Indigenous Knowledge of Local Plants


Our Horticulture Club leaders (grade 5) have been enthusiastically assisting their younger peers (grades 2 and 3) in learning more and caring about plants in our Science room. What if we could take this to the next level and work on a bigger project that requires even greater responsibility? What if we could invite local Elders, have student leaders learn from them and in turn teach younger students? We did just that and would like to show everyone how we did it.


We started by consulting local Knowledge Keepers who provided us with information that we used to create displays around our school. These displays piqued student interest and made them more aware of the value of plants in our area. In the next step, we invited a few Piikani (Blackfoot) Elders to our school to teach our students about the plants. Inspired by these visits our Horticulture Club leaders studied the Blackfoot names of the plants on their own time (during recess) and went on the land to gain first-hand knowledge of them. Having practised, they are now ready to transfer their knowledge to the grades below them.

Reflection & Celebration

Connecting Elders’ knowledge to real-life experience with plants has resulted in increased enthusiasm and confidence among members of our Horticulture Club. As young “experts,” they are now preparing to share their learning with younger students.

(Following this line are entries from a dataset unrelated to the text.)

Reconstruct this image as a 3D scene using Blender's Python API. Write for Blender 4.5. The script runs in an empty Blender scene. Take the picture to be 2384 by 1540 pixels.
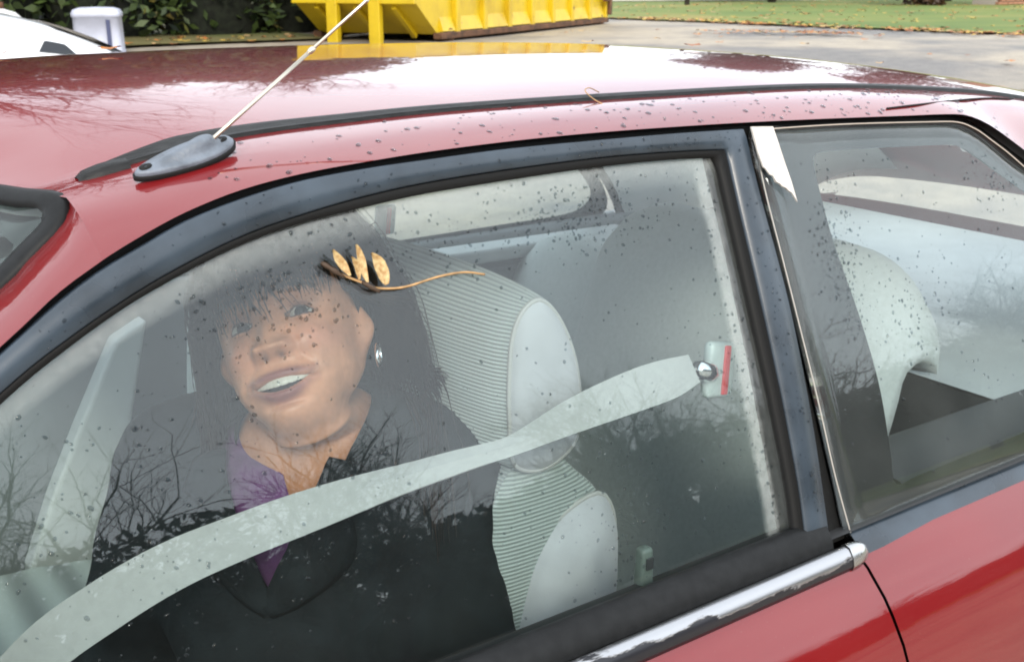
import bpy, bmesh, math, random
from math import sin, cos, pi, radians, sqrt, exp, atan2
from mathutils import Vector, Matrix, noise
from mathutils.bvhtree import BVHTree

random.seed(7)
scene = bpy.context.scene
COL = scene.collection

# ------------------------------------------------------------------ camera
cam_d = bpy.data.cameras.new('camera')
cam = bpy.data.objects.new('camera', cam_d)
COL.objects.link(cam)
CAM_POS = Vector((0, -.67, 1.48))
cam.location = CAM_POS
cam.rotation_euler = (radians(90 - 17.5), 0, radians(-35))
cam_d.sensor_width = 36
cam_d.lens = 36 * 2600 / 2384
cam_d.clip_start = .02
cam_d.clip_end = 2000
cam_d.dof.use_dof = True
cam_d.dof.focus_distance = 1.08
cam_d.dof.aperture_fstop = 20
scene.camera = cam

# ------------------------------------------------------------------ sky, sun, exposure
SUN_EL, SUN_AZ = radians(31), radians(205)      # azimuth: clockwise from +Y
world = bpy.data.worlds.new('World')
scene.world = world
world.use_nodes = True
wn, wl = world.node_tree.nodes, world.node_tree.links
bg = wn['Background']
sky = wn.new('ShaderNodeTexSky')
sky.sky_type = 'NISHITA'
sky.sun_disc = False
sky.sun_elevation = SUN_EL
sky.sun_rotation = SUN_AZ
tc = wn.new('ShaderNodeTexCoord')
nz = wn.new('ShaderNodeTexNoise')
nz.inputs['Scale'].default_value = 2.2
nz.inputs['Detail'].default_value = 5
rp = wn.new('ShaderNodeMapRange')
rp.inputs['From Min'].default_value = .3
rp.inputs['From Max'].default_value = .62
rp.inputs['To Min'].default_value = .62
rp.inputs['To Max'].default_value = .94
mx = wn.new('ShaderNodeMixRGB')
mx.inputs['Color2'].default_value = (10.0, 10.6, 11.2, 1)
wl.new(tc.outputs['Generated'], nz.inputs['Vector'])
wl.new(nz.outputs['Fac'], rp.inputs['Value'])
wl.new(rp.outputs['Result'], mx.inputs['Fac'])
wl.new(sky.outputs['Color'], mx.inputs['Color1'])
wl.new(mx.outputs['Color'], bg.inputs['Color'])
bg.inputs['Strength'].default_value = .12

sun_d = bpy.data.lights.new('sun', 'SUN')
sun_d.energy = 1.5
sun_d.angle = radians(14)
sun_d.color = (1, .91, .78)
sun = bpy.data.objects.new('sun', sun_d)
COL.objects.link(sun)
sdir = Vector((sin(SUN_AZ) * cos(SUN_EL), cos(SUN_AZ) * cos(SUN_EL), sin(SUN_EL)))
sun.rotation_euler = (-sdir).to_track_quat('-Z', 'Y').to_euler()

vs = scene.view_settings
vs.view_transform = 'Standard'
vs.look = 'None'
vs.exposure = .92
vs.gamma = 1
vs.use_curve_mapping = False
scene.cycles.max_bounces = 7
scene.cycles.diffuse_bounces = 3
scene.cycles.transparent_max_bounces = 14
scene.cycles.filter_width = 1.9
scene.cycles.transmission_bounces = 4
scene.cycles.glossy_bounces = 3
scene.cycles.caustics_reflective = False
scene.cycles.caustics_refractive = False

# ------------------------------------------------------------------ helpers
def empty(name, loc=(0, 0, 0)):
    o = bpy.data.objects.new(name, None)
    o.location = loc
    o.empty_display_size = .1
    COL.objects.link(o)
    return o

def tag(o, label=None, cat=None, group=None, kind=None):
    if label: o['label'] = label
    if cat: o['category'] = cat
    if group: o['group'] = group
    if kind: o['kind'] = kind
    return o

def mesh_obj(name, verts, faces, mat=None, parent=None, smooth=True, mats=None, fm=None):
    me = bpy.data.meshes.new(name)
    me.from_pydata([tuple(v) for v in verts], [], faces)
    o = bpy.data.objects.new(name, me)
    COL.objects.link(o)
    if mats:
        for m in mats: me.materials.append(m)
        if fm: me.polygons.foreach_set('material_index', fm)
    elif mat: me.materials.append(mat)
    if smooth: me.polygons.foreach_set('use_smooth', [True] * len(me.polygons))
    if parent:
        o.parent = parent
        o.matrix_parent_inverse = Matrix.Translation(-parent_world(parent))
    me.update()
    return o

def parent_world(p):
    # parts are written in world coordinates; only a thing's own base carries an offset
    return Vector(p.location) if p.parent is None else Vector((0, 0, 0))

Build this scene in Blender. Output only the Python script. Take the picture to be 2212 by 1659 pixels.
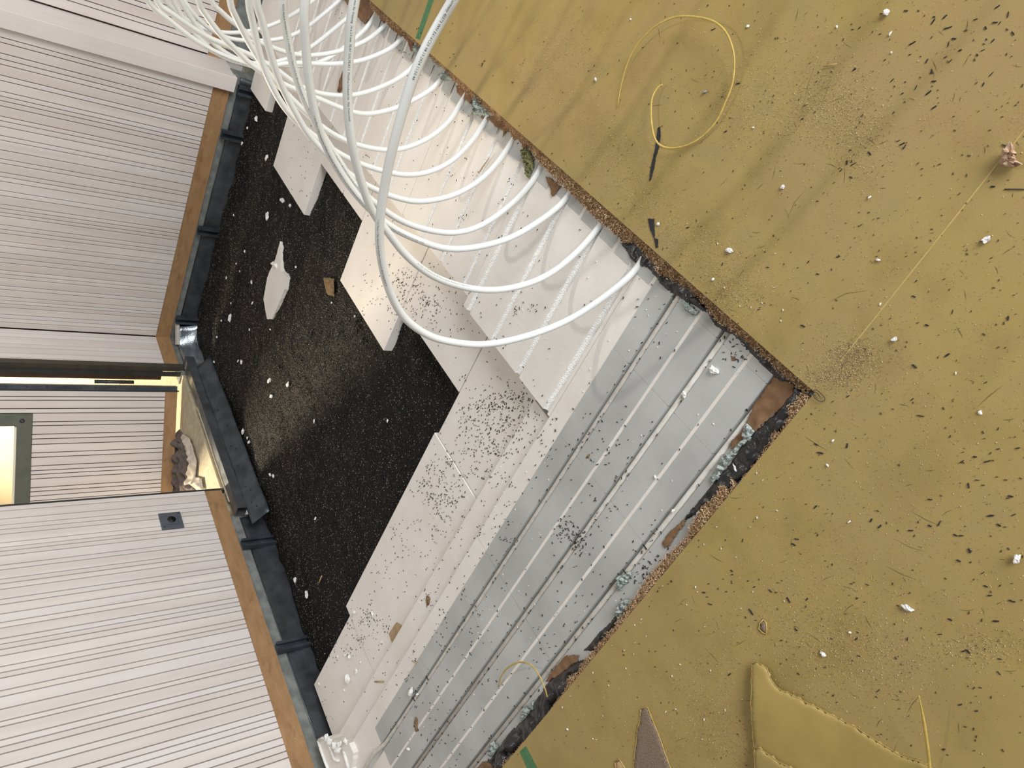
import bpy, bmesh, math, random
from mathutils import Vector, Matrix, noise
random.seed(7)
for o in list(bpy.data.objects): bpy.data.objects.remove(o)
SC = bpy.context.scene
COL = SC.collection

# ------------------------------------------------------------------ camera
HC = 1.25                                   # eye height above the yellow floor
F = 1532.763; CX, CY = 1106.0, 829.5        # focal length in pixels of the 2212 x 1659 frame
R = ((-0.4869149672, -0.4265102197, -0.7622354277),
     (-0.6438207268, 0.7649923323, -0.0167810353),
     (0.5902615407, 0.4825720298, -0.6470823361))   # rows: camera right, down, forward in world axes
cam = bpy.data.cameras.new('camera'); co = bpy.data.objects.new('camera', cam); COL.objects.link(co)
M = Matrix((( R[0][0], -R[1][0], -R[2][0], 0), (R[0][1], -R[1][1], -R[2][1], 0), (R[0][2], -R[1][2], -R[2][2], HC), (0, 0, 0, 1)))
co.matrix_world = M
cam.sensor_width = 36; cam.lens = F / 2212 * 36; cam.clip_start = 0.02
SC.camera = co

# ------------------------------------------------------------------ light
w = bpy.data.worlds.new('world'); SC.world = w; w.use_nodes = True
w.node_tree.nodes['Background'].inputs[0].default_value = (1.0, 0.95, 0.885, 1)
w.node_tree.nodes['Background'].inputs[1].default_value = 0.30
def lamp(name, kind, loc, aim, energy, color, **kw):
    l = bpy.data.lights.new(name, kind); l.energy = energy; l.color = color
    for k, v in kw.items(): setattr(l, k, v)
    o = bpy.data.objects.new(name, l); COL.objects.link(o); o.location = loc
    o.rotation_euler = (Vector(aim) - Vector(loc)).to_track_quat('-Z', 'Y').to_euler(); return o
lamp('ceiling_spot_light', 'POINT', (2.05, 0.45, 3.3), (1, 0.4, 0), 62, (1, 0.96, 0.90), shadow_soft_size=0.045)
lamp('window_daylight', 'AREA', (-1.0, -3.8, 1.8), (1.6, 1.8, 0.2), 330, (0.97, 0.985, 1.0), shape='RECTANGLE', size=3.2, size_y=1.9)
lamp('next_room_light', 'AREA', (3.5, 5.0, 1.85), (2.6, 2.0, -0.1), 215, (1.0, 0.84, 0.60), shape='RECTANGLE', size=0.4, size_y=0.4)
vs = SC.view_settings
vs.view_transform = 'Standard'; vs.look = 'None'; vs.gamma = 1; vs.use_curve_mapping = False; vs.exposure = 0.05

# ------------------------------------------------------------------ measuring helpers
def ray(u, v):
    a, b = (u - CX) / F, (v - CY) / F
    return Vector([R[0][i] * a + R[1][i] * b + R[2][i] for i in range(3)])
def at(u, v, z=0.0):                         # point of the horizontal level z seen at a pixel
    d = ray(u, v); t = (z - HC) / d.z
    return Vector((d.x * t, d.y * t, z))
def atx(u, v, X):
    d = ray(u, v); t = X / d.x
    return Vector((X, d.y * t, HC + d.z * t))
def crop(ox, oy, pts, s=320 / 2212.0): return [(ox + x * s, oy + y * s) for x, y in pts]
S7 = 740 / 2212.0

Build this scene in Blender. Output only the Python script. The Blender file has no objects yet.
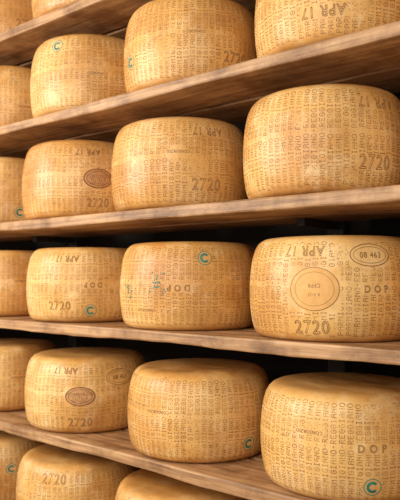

This models the passing on of knowledge from generation to generation but within the microcosm of the school setting. It is hard, if not impossible, to care about the land if one does not know the land. What is a better way of learning about the land, if not being on the land accompanied by people whose ancestors cared for the land for Millennia? We recently met a Blackfoot Communications specialist while filming at a Blackfoot Archeology conference. We would like to hire him to teach these students how to present their learning in video format so that it can be shared more widely and promote interest in student leadership in caring for the land.